Dalla riposta a tale domanda infatti, discende logicamente il criterio che fa da spartiacque tra nullità e inesistenza, perché solo in mancanza di tali elementi l’atto potrà essere considerato inesistente e dunque insanabile.

Le Sezioni Unite, nella sentenza in commento, chiariscono questo punto, sancendo che gli elementi costitutivi imprescindibili dell’atto della notificazione sono da considerarsi, in via esclusiva:
- la trasmissione dell’atto da parte di un soggetto autorizzato ex lege a compiere l’attività stessa;
- raggiungimento di uno qualsiasi degli esiti positivi della notificazione previsti dall’ordinamento, in virtù dei quali essa debba essere considerata eseguita.

I requisiti suddetti sono da considerarsi strutturali, dunque sufficienti ad integrare la fattispecie legale minima della notificazione.

Restano pertanto esclusi soltanto i casi in cui l’atto venga restituito puramente e semplicemente al mittente, sì da dover reputare la notifica meramente tentata ma non compiuta, cioè, in definitiva, omessa”.

In definitiva deve essere considerato superato l’orientamento precedente che rinveniva nel cosiddetto “criterio del collegamento” tra il luogo della notificazione ed il destinatario, un requisito strutturale del modello legale dell’atto notificazione, nel senso che la sua mancanza equivaleva a vizio di inesistenza.

In base alle considerazioni suddette, si tratta infatti di un elemento che si pone al di fuori dei requisiti strutturali della notificazione; la cui mancanza ricade dunque nell’ambito della nullità, come tale sanabile ex tunc attraverso la costituzione rituale del convenuto o la rinnovazione dell’atto, spontanea o su ordine del giudice.
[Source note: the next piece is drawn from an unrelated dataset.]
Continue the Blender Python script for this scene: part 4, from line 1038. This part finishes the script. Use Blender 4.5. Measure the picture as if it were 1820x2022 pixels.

Applicando tale fondamentale ed innovativo principio di diritto, le Sezioni Unite hanno dunque statuito, nel caso di specie, che la notificazione del ricorso principale effettuata presso il difensore domiciliatario della controparte per il giudizio di primo grado, anziché pressi il difensore costituito in appello, è affetta da nullità, sanata grazie all’avvenuta costituzione della parte.